A trans woman in the swimsuit issue is anti-woman and anti-feminist. Placing a male living as a female in a magazine historically lauding a woman’s beauty, sex appeal, and modeling accolades, is anti-woman and an affront to femininity.  To start with, Sampaio quite literally took another woman’s spot.  This "Good Morning America" clip about Sampaio claimed the model had lost "jobs because of her gender identity." This might well be the case but what about the female models looking for jobs meant for women?

I’m surprised feminists aren’t up in arms. They should be. This contradicts everything the feminist movement has stood for in terms of the workforce. In this case, another female model who has worked her rear end off to get a spread in Sports Illustrated will have to wait another year when things aren’t so woke because transgender female has taken her place. What’s more anti-woman than that?

The move is also deliberately anti-woman and anti-feminine, if you’ll allow Sports Illustrated to momentarily reduce women down to their sexuality. As a curvy woman myself, that’s actually what I appreciated about the annual issue: Finally, I saw women with big hips like me (though a heck of a lot prettier) ogled and adored.

Who can forget Tyra Banks, Christy Teigen, Kate Upton, and plus-size beauty, Ashley Graham, when their gorgeous, envious, curves filled the pages? For a moment, those of us who have breasts, narrow waists (well, at least before babies), and larger hips, have felt vindicated, appreciated, even beautiful. For all that the Sports Illustrated Swimsuit Issue lacks in modesty, it stands out to this curvy woman, that it made up for it as one of the remaining beacons of appreciation for a feminine woman, her beautiful curves, and the sexuality women can and should own with pride.  Make no mistake, these women don’t feel objectified—they love it, they live for it, and don’t let anyone tell you differently.

While of course women have all different figures—some more lean and athletic, others more full and curvaceous—this issue of the Sports Illustrated magazine tends to highlight the curvier end of the female spectrum and a transgender woman of course, doesn’t just lack curves, but even the hidden parts of a woman, like her ovaries, that enable her to make and carry life. This too, is an affront to women at its most basic and complex.

Not only does this year’s issue feature a transgender woman, with the figure of an actual, young boy, but the three women that appear on the cover also have similarly boyish, lean, flat-chested figures. God made everyone unique and they certainly can’t help their figures or their breast size, but usually we can count on the Sports Illustrated Swimsuit Issue to lean into ultra-feminine curves. For some reason, I don’t think this was an editorial oversight.

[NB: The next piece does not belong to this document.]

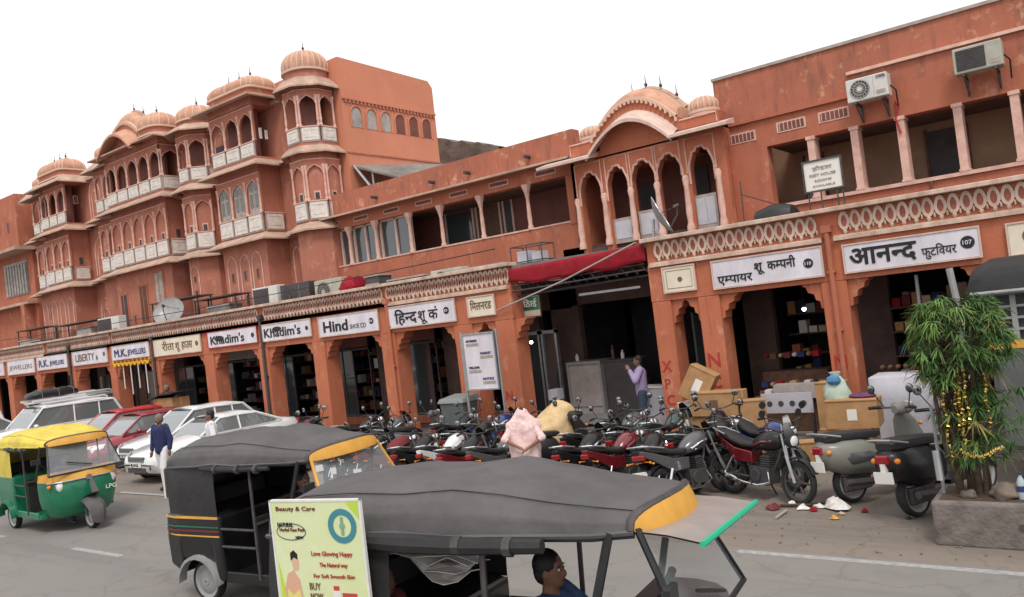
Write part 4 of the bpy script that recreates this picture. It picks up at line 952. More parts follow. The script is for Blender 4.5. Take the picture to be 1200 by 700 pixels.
# ================================================================== AUTO RICKSHAW
TXH = bpy.data.textures.new('canvas_sag', 'CLOUDS'); TXH.noise_scale = .30; TXH.noise_depth = 2
def auto(label, loc, rz, sc, body, hood, cowl, band, group='three-wheeled auto rickshaws in traffic', style=0):
    r = empty('auto_rickshaw', loc, rz, sc, label, 'auto rickshaw', group)
    # wheels
    wheel(r, -.80, -.54, .22, .22, .10, 'disc', 'greypaint'); wheel(r, -.80, .54, .22, .22, .10, 'disc', 'greypaint'); wheel(r, 1.10, 0, .22, .22, .10, 'disc', 'greypaint')
    # rear body tub with wheel arches
    mb = MB()
    def tubring(x, h0, h1, wd): return [(x, -wd, h0), (x, -wd-.015, (h0+h1)/2), (x, -wd, h1), (x, wd, h1), (x, wd+.015, (h0+h1)/2), (x, wd, h0)]
    mb.loft([tubring(-1.36, .48, .90, .54), tubring(-1.33, .38, .94, .60), tubring(-1.08, .30, .95, .64), tubring(-1.05, .46, .95, .64), tubring(-.55, .46, .95, .64), tubring(-.52, .26, .95, .64), tubring(-.42, .26, .93, .64)])
    rear = mb.build('rear_body', body, r, bevel=.03)
    mb = MB(); mb.box(-.45, -.60, .24, .56, .60, .32); mb.box(-.45, -.62, .24, .52, -.58, .36); mb.box(-.45, .58, .24, .52, .62, .36); mb.build('floor_pan', body, r, bevel=.015)
    # fender lips
    for s_ in (-1, 1):
        mb = MB(); ri = []; ro = []
        path = []
        for i in range(11):
            a = PI*(0.02+.96*i/10); path.append((-.80-.30*math.cos(a), .24+.29*math.sin(a)))
        rings = [[(px, s_*.60, pz), (px, s_*.70, pz-.01), (px, s_*.70, pz-.045), (px, s_*.60, pz-.03)] for px, pz in path]
        mb.loft(rings); mb.build('fender', 'greypaint' if style else body, r, True, angle=60)
    # stripes along the tub
    if style:
        for z, m_, h_ in ((.90, 'yellow', .024), (.81, 'green', .012), (.765, 'maroon', .018), (.715, 'yellow', .014)):
            mb = MB(); mb.box(-1.12, -.655, z, -.44, -.642, z+h_); mb.box(-1.12, .642, z, -.44, .655, z+h_); mb.add([(-1.12, -.655, z), (-1.335, -.605, z), (-1.335, -.605, z+h_), (-1.12, -.655, z+h_)], [(0, 1, 2, 3)]); mb.split('stripe', m_, rear)
    # front cowl: tapered shield rings
    mb = MB(); rings = []
    def cow(z, xf, wd, xb):
        out = [(xb, -wd, z)]
        for i in range(11):
            a = -PI/2+PI*i/10; out.append((xb+(xf-xb)*max(0, math.cos(a))**.62, wd*math.copysign(abs(math.sin(a))**.8, math.sin(a)), z))
        out.append((xb, wd, z)); return out
    for z, xf, wd, xb in ((.24, .93, .46, .50), (.32, 1.02, .53, .50), (.55, 1.11, .58, .52), (.78, 1.13, .60, .54), (.86, 1.09, .60, .56)): rings.append(cow(z, xf, wd, xb))
    mb.loft(rings); cw = mb.build('front_cowl', cowl, r, True, angle=50)
    mb = MB(); mb.loft([cow(.865, 1.10, .605, .56), cow(.985, 1.065, .60, .56)]); mb.build('cowl_band', band if not style else 'blackpaint', r, True, angle=50)
    mb = MB(); mb.tube([(x, y, z+.0) for x, y, z in cow(.86, 1.115, .605, .7)[2:-2]], .012, 6); mb.build('trim_strip', 'steel', cw)
    lettering('1234'[:0] or 'LPG', .10, .0, 0, 0, 'label', cw, bold=.005).matrix_local = Matrix.Translation((1.075, .28, .60)) @ Matrix.Rotation(R(68), 4, 'Z')
    # mudguard over the front wheel
    mb = MB(); rings = []
    for i in range(9):
        a = R(-18+i*24); c, s_ = math.cos(a), math.sin(a); wd = .10+.06*math.sin(PI*i/8)
        rings.append([(1.10+c*(.26), -wd, .22+s_*.26), (1.10+c*.33, -wd*.5, .22+s_*.33), (1.10+c*.34, 0, .22+s_*.34), (1.10+c*.33, wd*.5, .22+s_*.33), (1.10+c*.26, wd, .22+s_*.26)])
    mb.loft(rings, False, False); mb.loft([[(1.05, -.13, .52), (1.05, .13, .52)], [(1.32, -.06, .62), (1.32, .06, .62)], [(1.20, -.03, .82), (1.20, .03, .82)]], False)
    mb.build('mudguard', 'vinylgrey' if not style else 'plasticblack', r, True)
    mb = MB(); mb.tube([(1.10, -.08, .22), (1.06, -.08, .6)], .02, 6); mb.tube([(1.10, .08, .22), (1.06, .08, .6)], .02, 6); mb.build('fork', 'iron', r)
    for s_ in (-1, 1):
        mb = MB(); mb.lathe([(.085, -.06), (.095, 0), (.09, .03)], (.985, s_*.40, .78), 14, 'x'); h_ = mb.build('headlight', 'chrome', r, True)
        mb = MB(); mb.lathe([(.082, .02), (.05, .045), (.01, .055)], (.995, s_*.40, .78), 14, 'x'); mb.build('lens', 'lamp', h_, True)
        mb = MB(); mb.ball((.93, s_*.56, .80), (.03, .035, .03), 8, 5); mb.build('indicator', 'amber', r, True)
    mb = MB(); mb.lathe([(.05, 0), (.055, .03)], (1.11, 0, .86), 12, 'x'); mb.build('horn', 'chrome', r, True)
    # windscreen leaning back with frame
    A, B_ = (1.055, .595, .985), (.82, .49, 1.468)
    mb = MB(); mb.add([(A[0], -A[1], A[2]), (A[0], A[1], A[2]), (B_[0], B_[1], B_[2]), (B_[0], -B_[1], B_[2])], [(0, 1, 2, 3)]); mb.build('windscreen', 'screen', r)
    mb = MB(); mb.tube([(A[0], -A[1], A[2]), (B_[0], -B_[1]-.0, B_[2]), (B_[0], B_[1], B_[2]), (A[0], A[1], A[2]), (A[0], -A[1], A[2])], .018, 6)
    mb.build('windscreen_frame', 'yellow' if style == 1 else 'plasticblack', r); mb = MB()
    mb.tube([(.56, -.62, .9), (.70, -.545, 1.47)], .022, 6); mb.tube([(.56, .62, .9), (.70, .545, 1.47)], .022, 6)
    mb.split('door_pillar', 'plasticblack', r)
    mb = MB(); mb.tube([(1.055, .1, 1.06), (1.01, -.28, 1.16)], .01, 5); mb.build('wiper', 'plasticblack', r)
    # hood: crowned canvas roof
    mb = MB(); rings = []; NP = 15
    def hr(x, wd, zs, zt):
        return [(x, -wd*math.cos(PI*i/(NP-1)) if False else wd*math.copysign(abs(math.cos(PI-PI*i/(NP-1)))**.75, -math.cos(PI*i/(NP-1))), zs+(zt-zs)*max(0, math.sin(PI*i/(NP-1)))**.62) for i in range(NP)]
    for x, wd, zs, zt in ((-1.36, .46, 1.36, 1.47), (-1.28, .58, 1.42, 1.60), (-1.05, .63, 1.44, 1.69), (-.72, .655, 1.45, 1.715), (-.40, .645, 1.47, 1.70), (-.10, .655, 1.455, 1.735), (.15, .635, 1.46, 1.70), (.40, .605, 1.46, 1.645), (.62, .575, 1.46, 1.61), (.80, .53, 1.465, 1.585), (.90, .50, 1.465, 1.565)): rings.append([(q[0]-(.10*(q[1]/.5)**2 if x > .85 else (.05*(q[1]/.5)**2 if x > .7 else 0)), q[1], q[2]) for q in hr(x, wd, zs, zt)])
    mb.loft(rings, False, False)
    inner = [[(p[0], p[1]*.97, p[2]-.03) for p in q] for q in rings]; mb.cur = 1; mb.loft(inner, False, False)
    hd = mb.build('canvas_hood', [hood, 'seatvinyl'], r, True, angle=60)
    mb = MB()
    mb.tube([(q[3][0], q[3][1], q[3][2]+.003) for q in rings[1:]], .005, 4)
    for yk in (-1, 1): mb.tube([(q[0][0], yk*abs(q[0][1])+yk*.005, q[0][2]) for q in rings], .013, 5)
    mb.build('seam', hood, hd)
    q_ = hd.modifiers.new('sub', 'SUBSURF'); q_.subdivision_type = 'SIMPLE'; q_.levels = 2; q_.render_levels = 2; dm_ = hd.modifiers.new('sag', 'DISPLACE'); dm_.texture = TXH; dm_.strength = .035; dm_.mid_level = .6; dm_.texture_coords = 'LOCAL'
    # canvas rear: wraps round the back corners
    mb = MB(); prof = []
    pl = [(-.44, -.645), (-1.0, -.635), (-1.26, -.60), (-1.36, -.47), (-1.385, -.2), (-1.385, .2), (-1.36, .47), (-1.26, .60), (-1.0, .635), (-.44, .645)]
    rings2 = [[(x*1.0, y, z) for x, y in pl] for z in (.93,)]+[[(x*1.004, y*1.006, z) for x, y in pl] for z in (1.2,)]+[[(x*.992, y*.995, 1.44) for x, y in pl], [(x*.97, y*.96, 1.50) for x, y in pl]]
    mb.loft(rings2, False, False); rc = mb.build('rear_canvas', hood if not style else 'vinyl', r, True, angle=60)
    mb = MB(); mb.box(-1.40, -.26, 1.12, -1.385, .26, 1.36); mb.build('rear_window', 'screen', rc)
    if style == 1:
        mb = MB(); mb.pillar([(-1.30, -.60), (-1.385, -.47), (-1.40, -.48), (-1.31, -.615)], 1.1, 1.42); mb.build('decal', 'label', rc)
    # roof edge roll-up curtain, pillars, rails
    for s_ in (-1, 1):
        mb = MB(); mb.tube([(-.60, s_*.66, 1.43), (-.3, s_*.675, 1.425), (0, s_*.67, 1.42), (.42, s_*.67, 1.43)], [.040, .050, .044, .034] if style == 2 else [.026, .032, .028, .022], 8)
        cu = mb.build('rolled_curtain', 'vinyl', r, True)
        mb = MB()
        for x in (-.35, -.02, .25): mb.lathe([(.046, -.02), (.046, .02)], (x, s_*.671, 1.423), 8, 'x')
        mb.split('strap', 'iron', cu)
        mb = MB(); mb.tube([(.08, s_*.62, .30), (.08, s_*.62, 1.46)], .016, 6); mb.tube([(-.42, s_*.63, .80), (.08, s_*.63, .80)], .014, 6); mb.tube([(-.42, s_*.63, .62), (.08, s_*.63, .62)], .014, 6); mb.build('side_rail', 'iron', r)
    mb = MB(); mb.tube([(.08, -.6, .85), (.08, .6, .85)], .016, 6); mb.tube([(.08, -.6, .3), (.08, .6, .3)], .016, 6); mb.build('partition_rail', 'iron', r)
    mb = MB(); mb.box(-1.02, -.56, .46, -.48, .56, .62); mb.box(-1.18, -.56, .60, -1.02, .56, 1.12); mb.build('passenger_seat', 'seatvinyl', r, bevel=.04)
    mb = MB(); mb.box(.12, -.38, .50, .44, .38, .64); mb.box(.06, -.36, .66, .12, .36, .95); mb.box(.16, -.3, .3, .42, .3, .5); mb.box(.03, -.58, .3, .06, .58, .92); mb.build('driver_seat', 'seatvinyl', r, bevel=.03)
    mb = MB(); mb.box(-1.3, -.6, .46, -1.0, .6, .9); mb.build('rear_bulkhead', 'seatvinyl', r)
    mb = MB(); mb.tube([(.86, 0, .5), (.76, 0, 1.05)], .03, 8); mb.tube([(.72, -.33, 1.08), (.78, -.15, 1.05), (.78, .15, 1.05), (.72, .33, 1.08)], .016, 6); mb.tube([(.72, -.36, 1.08), (.735, -.24, 1.073)], .024, 8); mb.tube([(.72, .36, 1.08), (.735, .24, 1.073)], .024, 8); mb.build('handlebar', 'iron', r)
    # mirror
    mb = MB(); mb.tube([(.95, -.57, 1.1), (1.02, -.70, 1.22)], .009, 5); mb.cbox((1.02, -.75, 1.26), (.03, .14, .09)); mb.cur = 1; mb.box(1.0, -.81, 1.225, 1.004, -.69, 1.295); mb.build('side_mirror', ['plasticblack', 'mirror'], r, bevel=.008)
    # arched front cap over the windscreen
    mb = MB(); f0 = [(p[0]+.005, p[1], p[2]+.008) for p in rings[-1]]; f1 = [(p[0]+.008+.45*(p[2]-1.465), p[1]*.995, 1.466) for p in rings[-1]]; f2 = [(q[0], q[1]*.99, 1.452) for q in f1]
    mb.loft([f0, f1, f2], False, False); mb.cur = 1; mb.tube([(p[0]-.015, p[1]*1.01, p[2]+.006) for p in rings[-1]], .022, 6)
    mb.build('front_cap', [band, 'iron'], r, True, angle=50)
    if style == 2:
        mb = MB(); K_ = 8; top_ = []; bot_ = []
        for i in range(K_+1):
            y = -.49+.98*i/K_; top_.append((.89-.10*(y/.5)**2, y, 1.470)); bot_.append((1.145+.03*(y/.5), y*1.04, 1.428))
        mid_ = [((a_[0]+b_[0])/2, (a_[1]+b_[1])/2, (a_[2]+b_[2])/2+.008) for a_, b_ in zip(top_, bot_)]
        mb.loft([top_, mid_, bot_], False, False); mb.loft([[(p[0], p[1], p[2]-.01) for p in q] for q in (top_, mid_, bot_)], False, False)
        vz = mb.build('sun_visor', 'visor', r, True)
        mb = MB(); mb.tube([(1.115, -.52, 1.424), (1.175, .52, 1.424)], .015, 6); mb.build('edge_trim', 'greenbright', vz)
    else:
        mb = MB(); mb.tube([(.83, -.48, 1.46), (.94, 0, 1.465), (.83, .48, 1.46)], .014, 6); mb.build('sun_visor', band, r)
    # headliner, load and papers inside
    return r
A1 = auto('green auto rickshaw with yellow canvas hood and orange band under the windscreen', (-15.90, 6.85, 0), R(-3), 1.04, 'green', 'hoodyellow', 'green', 'yellow')
A2 = auto('black auto rickshaw with grey rear fender and striped tub, behind the nearest one', (-7.80, 5.83, 0), R(6), 1.07, 'blackpaint', 'vinylgrey', 'blackpaint', 'yellow', style=1)
A3 = auto('nearest black auto rickshaw with green-edged visor and poster on its rear side', (-3.06, 3.80, 0), R(11.5), 1.11, 'blackpaint', 'vinylgrey', 'blackpaint', 'yellow', style=2)
A3.rotation_euler = (R(-4.5), R(0.8), R(11.5))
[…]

A trans woman in the swimsuit issue is a nod to political correctness, nothing more. Putting a transgender female inside the Sports Illustrated Swimsuit Issue was not about celebrating women, femininity, or an incredible modeling career: It was about looking woke in an era where political correctness reigns and the transgender movement is king.

In an interview, MJ Day, the editor of the Sports Illustrated Swimsuit Issue said "Everything about Valentina is remarkable, from her incredible beauty to her strength of character to her bravery to pioneer this conversation." "Pioneer this conversation" you say? What? That a man, too, can model with women and pass himself off as one without a riot ensuing?

It’s unfortunate to observe so many brands bend to the woke mob, but especially one like Sports Illustrated: They really don’t need to. They sell sports 99 percent of the year except when they sell curvy women. Placing a transgender female in the pages is merely virtue signaling to a tiny percentage of the population at the risk of alienating their entire, loyal, fan base, which is mostly made up of red-blooded males.

It’s not only a risky business decision, but a silly thing to do to gain political capital I can’t conceive that they need. That’s what political correctness will do in an era when virtue signaling is more valuable than optics, outcome, revenue, ad-buys and more. This could come back to bite Sports Illustrated and when it does, they’ll do what all experts in gaslighting do, shrug, and claim they’re the victim for standing up for a cause nobody wanted them to support.